Understanding the Basic Strategies of Stock Trading
When you start learning about stock trading, you’ll often hear traders say they’re “long” or “short” on a stock. While these terms might sound like complex trading jargon, they actually represent two fundamental ways to approach stock market investing. Let’s break down exactly what these terms mean and how each strategy works.
Long Trading: Betting on Growth
What is Long Trading?
Going “long” on a stock is the traditional way most people think about investing: you buy shares hoping their value will increase over time. It’s as simple as:
- Buy shares at today’s price
- Wait for the price to rise
- Sell shares at the higher price
- Profit from the difference
Key Features of Long Trading:
- Maximum Loss: Your risk is limited to 100% of your investment (if the stock price falls to $0)
- Maximum Profit: Unlimited (the stock price can theoretically rise indefinitely)
- Requirements: Only needs enough money to buy shares plus broker commission
- Complexity Level: Lower – suitable for beginners
- Market Terminology: Often called being “bullish” on a stock
Short Trading: Betting on Decline
What is Short Trading?
Short trading, or “short selling,” is a more complex strategy that allows investors to profit from a declining stock price. Here’s how it works:
- Borrow shares from a broker
- Sell these borrowed shares at current market price
- Wait for the price to fall
- Buy back shares at the lower price
- Return the borrowed shares to the broker
- Profit from the difference
Key Features of Short Trading:
- Maximum Profit: Limited to 100% (if the stock price falls to $0)
- Maximum Loss: Unlimited (the stock price can rise indefinitely)
- Requirements: Needs a margin account with special borrowing privileges
- Complexity Level: Higher – not recommended for beginners
- Market Terminology: Often called being “bearish” on a stock
Real-World Example: Wanda’s Bicycle Company
Let’s look at how both strategies might play out with a hypothetical company:
Long Trade Scenario:
- Buy 100 shares at $100 each ($10,000 investment)
- If price rises to $150: Profit = $5,000 (50% gain)
- If price falls to $50: Loss = $5,000 (50% loss)
Short Trade Scenario:
- Short sell at $100 per share
- If price falls to $40: Profit = $60 per share ($6,000 total)
- If price rises to $200: Loss = $100 per share ($10,000 total)
- If price rises to $300: Loss = $200 per share ($20,000 total)
Which Strategy Should You Choose?
For most investors, especially beginners, long trading is the recommended approach because:
- It’s simpler to understand and execute
- Losses are limited to your initial investment
- Historical market trends favor long-term growth
- No special account requirements or borrowing needed
Short selling can be profitable but comes with additional risks:
- Requires more experience and market knowledge
- Potential for unlimited losses
- Needs special account privileges
- Goes against the market’s historical upward trend
Conclusion
Understanding the difference between long and short trading is crucial for any investor.

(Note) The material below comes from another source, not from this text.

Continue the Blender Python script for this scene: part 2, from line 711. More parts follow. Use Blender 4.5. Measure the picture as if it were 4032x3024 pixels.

While both strategies can be profitable, long trading typically offers a more straightforward and historically proven path for most investors. Short selling should generally be left to more experienced traders who fully understand the risks and have the means to manage potential losses.
Remember: The stock market’s long-term trend has historically been upward, making long positions a more natural fit for most investment strategies. Whatever approach you choose, make sure you thoroughly understand the risks and requirements before putting your money to work.